A Priory Story

The Masterpiece Theater production "Downton Abbey," the fourth season of which premiers in January, has inspired many with a new fascination for England's great houses. This week's selection from the stacks, an auction catalog for August 11, 1834, gives insight into the story of one such great house: Lee Priory. The building is particularly remarkable because for 10 years in the early nineteenth century, it housed a private printing press.

Lee Priory was, oddly, not an actual priory, but a private residence thought to have been built during the reign of James I (1603-1625). The estate on which the house was built was created even earlier, probably in the reign of Edward I, between 1272 and 1307. It was owned by three different families before Colonel Thomas Brydges Barrett, the final owner prior to the auction, inherited it from a great uncle in the early 1800s. The private printing press was established in 1813 by Thomas's father, Sir Egerton Brydges, a founding member of the exclusive bibliographical society the Roxburghe Club, who resided with his son at Lee Priory after 1810. The press ceased printing in 1823, perhaps because the family's financial affairs were becoming increasingly troubled. Thomas Brydges Barrett died in 1834 in poverty and social exile on the continent. Dire financial circumstances led to the auction of Lee Priory's contents later that same year, which resulted in this catalog. The building was demolished in 1953.
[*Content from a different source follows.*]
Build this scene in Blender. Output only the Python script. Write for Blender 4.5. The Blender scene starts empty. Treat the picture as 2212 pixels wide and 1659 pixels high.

The printing press at Lee Priory was lauded as one of the best private printing presses of its day. Not only were the books produced there remarkably beautiful, but the tracts printed were often unusual, long-forgotten, or rare. Examples include previously unpublished works of the poet William Browne, and poems by Margaret Cavendish, duchess of Newcastle, copies of which are also housed in the Newberry Library's collection.

Books in general seem to have held a prominent place at Lee Priory. Many great houses had large libraries, but the library at Lee Priory was particularly remarkable. The catalog advertises the sale of Lee Priory's "Extensive and Valuable Library, containing upwards of 5000 volumes of Books." And, of course, some of the books in that library were direct from the house's press.

Many of the books printed at Lee Priory are illustrated with intricate woodcuts created especially for the press, which were also sold in the 1834 auction. Egerton Brydges' son-in-law, Edward Quillinan (who would later to become Wordsworth's son-in-law), composed verses for a compilation of these woodcuts that was published in 1820 with the title Woodcuts and Verses. Lot 18 of the auction catalog lists "a beautiful copy [of Woodcuts and Verses] mounted expressly for Colonel Barrett."

A copy of Woodcuts and Verses, and copies of all of the books mentioned above, can be found at the Newberry.